» **EXERCISE BRIEF**
Your task is to copy every line of this material exactly.

» **SUPPLIED MATERIAL**
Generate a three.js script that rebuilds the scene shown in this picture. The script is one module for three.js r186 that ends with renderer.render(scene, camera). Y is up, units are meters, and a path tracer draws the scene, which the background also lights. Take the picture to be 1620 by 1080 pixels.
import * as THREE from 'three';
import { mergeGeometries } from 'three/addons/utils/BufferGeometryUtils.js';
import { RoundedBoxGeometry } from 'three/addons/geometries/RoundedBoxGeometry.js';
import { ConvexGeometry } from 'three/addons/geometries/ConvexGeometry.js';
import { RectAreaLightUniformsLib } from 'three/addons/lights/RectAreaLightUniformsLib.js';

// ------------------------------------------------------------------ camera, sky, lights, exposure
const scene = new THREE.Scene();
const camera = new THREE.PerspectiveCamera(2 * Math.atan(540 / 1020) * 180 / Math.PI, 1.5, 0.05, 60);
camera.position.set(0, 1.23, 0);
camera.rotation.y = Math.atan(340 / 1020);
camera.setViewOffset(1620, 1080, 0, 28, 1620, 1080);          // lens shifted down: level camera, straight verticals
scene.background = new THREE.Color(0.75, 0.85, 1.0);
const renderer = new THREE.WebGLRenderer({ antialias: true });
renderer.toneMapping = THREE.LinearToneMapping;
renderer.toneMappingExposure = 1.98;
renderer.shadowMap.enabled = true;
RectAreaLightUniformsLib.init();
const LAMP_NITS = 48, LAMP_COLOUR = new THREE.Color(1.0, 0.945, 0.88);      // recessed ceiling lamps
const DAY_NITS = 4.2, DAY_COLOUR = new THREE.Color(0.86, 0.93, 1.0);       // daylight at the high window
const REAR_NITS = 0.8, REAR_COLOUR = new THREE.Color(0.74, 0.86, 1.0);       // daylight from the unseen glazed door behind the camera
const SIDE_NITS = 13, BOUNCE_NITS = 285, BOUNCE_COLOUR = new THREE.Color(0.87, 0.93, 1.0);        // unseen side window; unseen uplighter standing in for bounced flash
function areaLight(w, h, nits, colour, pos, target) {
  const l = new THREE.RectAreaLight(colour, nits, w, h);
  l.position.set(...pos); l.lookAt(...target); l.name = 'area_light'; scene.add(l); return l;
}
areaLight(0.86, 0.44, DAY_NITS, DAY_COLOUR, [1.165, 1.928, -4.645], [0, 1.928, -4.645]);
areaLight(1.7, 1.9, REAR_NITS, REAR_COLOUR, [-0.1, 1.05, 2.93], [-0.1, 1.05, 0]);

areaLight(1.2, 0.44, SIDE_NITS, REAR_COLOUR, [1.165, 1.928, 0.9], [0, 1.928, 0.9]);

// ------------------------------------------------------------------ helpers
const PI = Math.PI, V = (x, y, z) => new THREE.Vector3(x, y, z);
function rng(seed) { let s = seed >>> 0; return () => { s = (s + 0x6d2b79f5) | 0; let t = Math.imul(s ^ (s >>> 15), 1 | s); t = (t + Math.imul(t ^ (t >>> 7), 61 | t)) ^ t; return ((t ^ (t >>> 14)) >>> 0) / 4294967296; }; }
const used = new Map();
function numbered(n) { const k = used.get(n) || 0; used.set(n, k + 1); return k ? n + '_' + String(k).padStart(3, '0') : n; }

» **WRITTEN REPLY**
Generate a three.js script that rebuilds the scene shown in this picture. The script is one module for three.js r186 that ends with renderer.render(scene, camera). Y is up, units are meters, and a path tracer draws the scene, which the background also lights. Take the picture to be 1620 by 1080 pixels.
import * as THREE from 'three';
import { mergeGeometries } from 'three/addons/utils/BufferGeometryUtils.js';
import { RoundedBoxGeometry } from 'three/addons/geometries/RoundedBoxGeometry.js';
import { ConvexGeometry } from 'three/addons/geometries/ConvexGeometry.js';
import { RectAreaLightUniformsLib } from 'three/addons/lights/RectAreaLightUniformsLib.js';

// ------------------------------------------------------------------ camera, sky, lights, exposure
const scene = new THREE.Scene();
const camera = new THREE.PerspectiveCamera(2 * Math.atan(540 / 1020) * 180 / Math.PI, 1.5, 0.05, 60);
camera.position.set(0, 1.23, 0);
camera.rotation.y = Math.atan(340 / 1020);
camera.setViewOffset(1620, 1080, 0, 28, 1620, 1080);          // lens shifted down: level camera, straight verticals
scene.background = new THREE.Color(0.75, 0.85, 1.0);
const renderer = new THREE.WebGLRenderer({ antialias: true });
renderer.toneMapping = THREE.LinearToneMapping;
renderer.toneMappingExposure = 1.98;
renderer.shadowMap.enabled = true;
RectAreaLightUniformsLib.init();
const LAMP_NITS = 48, LAMP_COLOUR = new THREE.Color(1.0, 0.945, 0.88);      // recessed ceiling lamps
const DAY_NITS = 4.2, DAY_COLOUR = new THREE.Color(0.86, 0.93, 1.0);       // daylight at the high window
const REAR_NITS = 0.8, REAR_COLOUR = new THREE.Color(0.74, 0.86, 1.0);       // daylight from the unseen glazed door behind the camera
const SIDE_NITS = 13, BOUNCE_NITS = 285, BOUNCE_COLOUR = new THREE.Color(0.87, 0.93, 1.0);        // unseen side window; unseen uplighter standing in for bounced flash
function areaLight(w, h, nits, colour, pos, target) {
  const l = new THREE.RectAreaLight(colour, nits, w, h);
  l.position.set(...pos); l.lookAt(...target); l.name = 'area_light'; scene.add(l); return l;
}
areaLight(0.86, 0.44, DAY_NITS, DAY_COLOUR, [1.165, 1.928, -4.645], [0, 1.928, -4.645]);
areaLight(1.7, 1.9, REAR_NITS, REAR_COLOUR, [-0.1, 1.05, 2.93], [-0.1, 1.05, 0]);

areaLight(1.2, 0.44, SIDE_NITS, REAR_COLOUR, [1.165, 1.928, 0.9], [0, 1.928, 0.9]);

// ------------------------------------------------------------------ helpers
const PI = Math.PI, V = (x, y, z) => new THREE.Vector3(x, y, z);
function rng(seed) { let s = seed >>> 0; return () => { s = (s + 0x6d2b79f5) | 0; let t = Math.imul(s ^ (s >>> 15), 1 | s); t = (t + Math.imul(t ^ (t >>> 7), 61 | t)) ^ t; return ((t ^ (t >>> 14)) >>> 0) / 4294967296; }; }
const used = new Map();
function numbered(n) { const k = used.get(n) || 0; used.set(n, k + 1); return k ? n + '_' + String(k).padStart(3, '0') : n; }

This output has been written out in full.